La dignidad humana se preserva en una sociedad que propende a la creación de un sistema de valores fundado en el principio de equidad, libre de humillados ofendidos por razón de origen, raza, sexo, creencias o tradiciones culturales.
Con Rousseau aprendimos, además, que ese respeto básico empieza a construirse desde cada personita en desarrollo. En este sentido, me atrevo a decir que resta mucho por andar, fundamentalmente, en cuanto a la difusión de principios pedagógicos.
Para muchos, el entrenamiento pedagógico se limita al empleo de algunas técnicas que favorecen la instrucción. Es un punto de vista reduccionista que entraña peligrosísimas consecuencias.
Lo que está en juego va mucho más allá de la transmisión de información. Implica un concepto amplio y profundo de formación, asociado a una filosofía, a una cultura.

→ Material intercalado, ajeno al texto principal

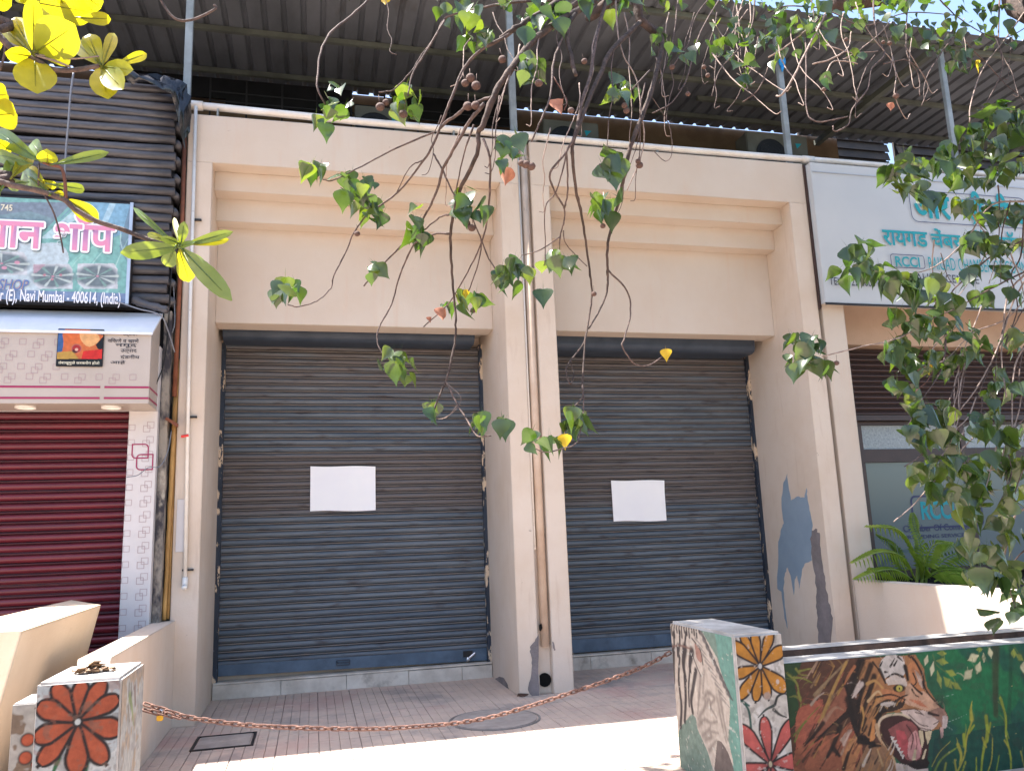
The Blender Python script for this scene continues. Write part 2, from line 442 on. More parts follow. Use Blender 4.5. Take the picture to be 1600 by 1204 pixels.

El pensamiento de derecha rara vez se equivoca al reconocer las zonas de peligro alentadas por una voluntad emancipadora. Ante cualquier amenaza, la acción arrasadora intenta dejar terrenos baldíos.
Está ocurriendo ya en el debate entre tecnocracia y humanismo. El Brasil golpista propone la supresión de la enseñanza de la filosofía y la sociología.
El reposo forzado impuesto por algunos días de convalecencia me ha puesto en contacto con materiales educativos dirigidos a los niños. Encontré rasgos comunes en un programa televisivo de orientación metodológica para el estudio de la historia.
En todos los casos, el tono de la expresión verbal refleja una subestimación paternalista del destinatario. Por otra parte, coinciden los textos en la articulación del discurso a partir de nociones abstractas.
Para incentivar el interés por la historia puede resultar más eficaz lustrar el proceso en términos concretos. La República Neocolonial no transcurre de manera plana.
Para entender el significado de la dependencia que marcó esos años, es indispensable apreciar el alcance de la Enmienda Platt y el Tratado de Reciprocidad Comercial para desembocar, en lo político, en la dictadura de Machado y la Revolución del 30.
De lo contario, nos quedamos con la imagen congelada de un Capitolio, postal coloreada que enmascara el trágico trasfondo de esos años.
El respeto al niño se manifiesta en el reconocimiento de su potencial de inteligencia. No olvidemos nunca que también fuimos niños.
Ante la subestimación de los mayores, desarrollamos armas defensivas, aquellas provistas por la astucia del pequeño David ante el poderoso Goliat: la indiferencia, la burla, la indisciplina y la agresividad.
Creo que la trompetilla ha caído en desuso. En un tiempo ya remoto, era el recurso empleado por las personitas ultrajadas.
La dignidad de las personas es la base de la dignidad de los pueblos. Implica un andar con la frente en alto que nos hace invencibles.